The Bail Process

The Bail Process

When someone is arrested, he or she is first taken to a police station to be booked. When a suspect is booked, or processed, a police officer records information about the suspect (name, address, birthday, appearance) and the alleged crime. The police officer conducts a criminal background check, takes the suspect’s fingerprints and mug shot and seizes and inventories any personal property, which will be returned when the suspect is released. The suspect is also checked to see if he or she is intoxicated and usually is allowed to make a phone call. Finally, an officer puts the suspect in a jail cell, usually with other recently booked suspects.

For less serious crimes, a suspect may be allowed to post bail immediately after being booked. Otherwise, the suspect will have to wait (usually less than 48 hours) for a bail hearing where a judge will determine if the accused is eligible for bail and at what cost.

The amount of bail depends on the severity of the crime but is also at the judge’s discretion. In determining bail, a judge may take into account this amount but will also consider the defendant’s criminal record (if any), his or her history of showing up for past court appearances, ties to the community, whether the suspect is a danger to others and any other concerns that may be raised by the defendant’s attorney. In some cases, bail may be waived altogether.

Bailing out of Jail

Once arrested, the accused is taken to jail and booked. This process includes taking and inventorying any personal property, fingerprinting, and a mug shot. The latter two are used to acquire any known previous legal infractions which in turn is considered when setting bail. At this point, the accused may contact an attorney or wait in custody to be appointed one by the court. With either route, the defendant will remain in custody until bail is set. Certain crimes do not allow bail due to severity.

Once the value is set, the defendant may pay bail in full out-of-pocket if possible or have someone cover the total cost on their behalf. If one is unable to pay to total cost of bail, a bond may be acquired through a licensed bondsman or insurance company. At this point, the bondsman takes over responsibility for both release of the defendant and their appearance to scheduled court dates. In return for this service, a fraction of the bail is submitted as payment to the bond’s provider and they are reimbursed the value of the bond at the conclusion of the case.

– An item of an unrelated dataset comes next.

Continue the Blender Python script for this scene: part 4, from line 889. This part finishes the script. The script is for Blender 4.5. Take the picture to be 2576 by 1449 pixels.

Successfully bailing out of jail places the defendant back into their daily life. Instead of passively waiting for trial, this process allows them to continue their life as usual while handling the consequences of an abrupt arrest. As soon as the amount is set, the process can begin and reduce the amount of time the defendant spends away from personal responsibilities.

After posting bail, all personal items are returned and they are released from police custody. At this point, the best course of action is to adhere to all laws and appear on all scheduled court dates. Breaking this contract will result in stricter penalties and raised fines, increasing the burden of an already stressful incident and the chance of another incarceration. The process finally completes when the case is over and bail is returned to the poster.